━━━━━ DATA SECTION ━━━━━

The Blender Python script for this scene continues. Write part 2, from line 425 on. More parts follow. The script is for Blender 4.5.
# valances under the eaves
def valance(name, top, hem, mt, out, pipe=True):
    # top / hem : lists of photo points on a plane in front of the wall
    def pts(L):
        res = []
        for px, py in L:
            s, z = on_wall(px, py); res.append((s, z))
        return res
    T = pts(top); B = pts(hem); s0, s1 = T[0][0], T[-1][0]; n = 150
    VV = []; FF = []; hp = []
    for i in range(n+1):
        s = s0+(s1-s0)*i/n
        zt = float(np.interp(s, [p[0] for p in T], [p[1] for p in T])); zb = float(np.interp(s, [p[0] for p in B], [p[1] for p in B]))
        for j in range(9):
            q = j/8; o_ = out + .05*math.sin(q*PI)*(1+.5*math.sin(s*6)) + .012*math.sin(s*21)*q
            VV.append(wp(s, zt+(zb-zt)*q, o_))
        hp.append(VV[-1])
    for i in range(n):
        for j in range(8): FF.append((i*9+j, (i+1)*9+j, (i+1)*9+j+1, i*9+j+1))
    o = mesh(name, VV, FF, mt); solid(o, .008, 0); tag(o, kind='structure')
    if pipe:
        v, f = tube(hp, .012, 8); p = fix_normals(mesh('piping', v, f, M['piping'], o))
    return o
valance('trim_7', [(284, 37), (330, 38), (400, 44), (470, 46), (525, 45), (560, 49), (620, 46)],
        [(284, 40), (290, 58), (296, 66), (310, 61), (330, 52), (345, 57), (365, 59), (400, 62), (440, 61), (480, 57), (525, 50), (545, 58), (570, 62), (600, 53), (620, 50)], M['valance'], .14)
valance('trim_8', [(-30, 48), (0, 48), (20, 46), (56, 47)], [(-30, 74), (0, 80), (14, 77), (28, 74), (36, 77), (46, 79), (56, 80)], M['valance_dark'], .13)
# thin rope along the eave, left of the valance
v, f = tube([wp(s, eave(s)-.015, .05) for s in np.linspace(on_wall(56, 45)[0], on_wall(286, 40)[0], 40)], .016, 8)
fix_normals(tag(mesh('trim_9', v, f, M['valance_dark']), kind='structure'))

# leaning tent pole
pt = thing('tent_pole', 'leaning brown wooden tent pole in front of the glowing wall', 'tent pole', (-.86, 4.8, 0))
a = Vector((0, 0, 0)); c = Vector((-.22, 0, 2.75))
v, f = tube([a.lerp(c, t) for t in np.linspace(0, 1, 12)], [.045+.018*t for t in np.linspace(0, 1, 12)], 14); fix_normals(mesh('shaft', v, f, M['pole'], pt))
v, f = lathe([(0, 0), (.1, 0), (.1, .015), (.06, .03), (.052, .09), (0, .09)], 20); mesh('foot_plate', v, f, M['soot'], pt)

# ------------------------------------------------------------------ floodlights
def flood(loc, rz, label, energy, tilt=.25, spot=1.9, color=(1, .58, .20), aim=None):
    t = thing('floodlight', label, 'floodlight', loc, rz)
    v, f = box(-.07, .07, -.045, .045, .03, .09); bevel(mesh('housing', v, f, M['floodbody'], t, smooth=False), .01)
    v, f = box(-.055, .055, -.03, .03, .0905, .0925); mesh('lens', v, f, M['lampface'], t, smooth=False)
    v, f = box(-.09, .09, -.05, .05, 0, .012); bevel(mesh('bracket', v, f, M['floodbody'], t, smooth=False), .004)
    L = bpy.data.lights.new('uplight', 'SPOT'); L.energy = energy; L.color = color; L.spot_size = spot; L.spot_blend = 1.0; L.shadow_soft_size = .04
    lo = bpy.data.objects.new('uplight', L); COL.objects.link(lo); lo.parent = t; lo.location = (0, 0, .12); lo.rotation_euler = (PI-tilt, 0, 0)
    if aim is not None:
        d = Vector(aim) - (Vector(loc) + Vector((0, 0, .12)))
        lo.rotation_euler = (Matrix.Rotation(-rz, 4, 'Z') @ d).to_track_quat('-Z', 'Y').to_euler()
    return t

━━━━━

**WHAT NEEDS TO BE DONE**
Retype the material above, line by line, exactly.

**RESULT OF THE TASK**
The Blender Python script for this scene continues. Write part 2, from line 425 on. More parts follow. The script is for Blender 4.5.
# valances under the eaves
def valance(name, top, hem, mt, out, pipe=True):
    # top / hem : lists of photo points on a plane in front of the wall
    def pts(L):
        res = []
        for px, py in L:
            s, z = on_wall(px, py); res.append((s, z))
        return res
    T = pts(top); B = pts(hem); s0, s1 = T[0][0], T[-1][0]; n = 150
    VV = []; FF = []; hp = []
    for i in range(n+1):
        s = s0+(s1-s0)*i/n
        zt = float(np.interp(s, [p[0] for p in T], [p[1] for p in T])); zb = float(np.interp(s, [p[0] for p in B], [p[1] for p in B]))
        for j in range(9):
            q = j/8; o_ = out + .05*math.sin(q*PI)*(1+.5*math.sin(s*6)) + .012*math.sin(s*21)*q
            VV.append(wp(s, zt+(zb-zt)*q, o_))
        hp.append(VV[-1])
    for i in range(n):
        for j in range(8): FF.append((i*9+j, (i+1)*9+j, (i+1)*9+j+1, i*9+j+1))
    o = mesh(name, VV, FF, mt); solid(o, .008, 0); tag(o, kind='structure')
    if pipe:
        v, f = tube(hp, .012, 8); p = fix_normals(mesh('piping', v, f, M['piping'], o))
    return o
valance('trim_7', [(284, 37), (330, 38), (400, 44), (470, 46), (525, 45), (560, 49), (620, 46)],
        [(284, 40), (290, 58), (296, 66), (310, 61), (330, 52), (345, 57), (365, 59), (400, 62), (440, 61), (480, 57), (525, 50), (545, 58), (570, 62), (600, 53), (620, 50)], M['valance'], .14)
valance('trim_8', [(-30, 48), (0, 48), (20, 46), (56, 47)], [(-30, 74), (0, 80), (14, 77), (28, 74), (36, 77), (46, 79), (56, 80)], M['valance_dark'], .13)
# thin rope along the eave, left of the valance
v, f = tube([wp(s, eave(s)-.015, .05) for s in np.linspace(on_wall(56, 45)[0], on_wall(286, 40)[0], 40)], .016, 8)
fix_normals(tag(mesh('trim_9', v, f, M['valance_dark']), kind='structure'))

# leaning tent pole
pt = thing('tent_pole', 'leaning brown wooden tent pole in front of the glowing wall', 'tent pole', (-.86, 4.8, 0))
a = Vector((0, 0, 0)); c = Vector((-.22, 0, 2.75))
v, f = tube([a.lerp(c, t) for t in np.linspace(0, 1, 12)], [.045+.018*t for t in np.linspace(0, 1, 12)], 14); fix_normals(mesh('shaft', v, f, M['pole'], pt))
v, f = lathe([(0, 0), (.1, 0), (.1, .015), (.06, .03), (.052, .09), (0, .09)], 20); mesh('foot_plate', v, f, M['soot'], pt)

# ------------------------------------------------------------------ floodlights
def flood(loc, rz, label, energy, tilt=.25, spot=1.9, color=(1, .58, .20), aim=None):
    t = thing('floodlight', label, 'floodlight', loc, rz)
    v, f = box(-.07, .07, -.045, .045, .03, .09); bevel(mesh('housing', v, f, M['floodbody'], t, smooth=False), .01)
    v, f = box(-.055, .055, -.03, .03, .0905, .0925); mesh('lens', v, f, M['lampface'], t, smooth=False)
    v, f = box(-.09, .09, -.05, .05, 0, .012); bevel(mesh('bracket', v, f, M['floodbody'], t, smooth=False), .004)
    L = bpy.data.lights.new('uplight', 'SPOT'); L.energy = energy; L.color = color; L.spot_size = spot; L.spot_blend = 1.0; L.shadow_soft_size = .04
    lo = bpy.data.objects.new('uplight', L); COL.objects.link(lo); lo.parent = t; lo.location = (0, 0, .12); lo.rotation_euler = (PI-tilt, 0, 0)
    if aim is not None:
        d = Vector(aim) - (Vector(loc) + Vector((0, 0, .12)))
        lo.rotation_euler = (Matrix.Rotation(-rz, 4, 'Z') @ d).to_track_quat('-Z', 'Y').to_euler()
    return t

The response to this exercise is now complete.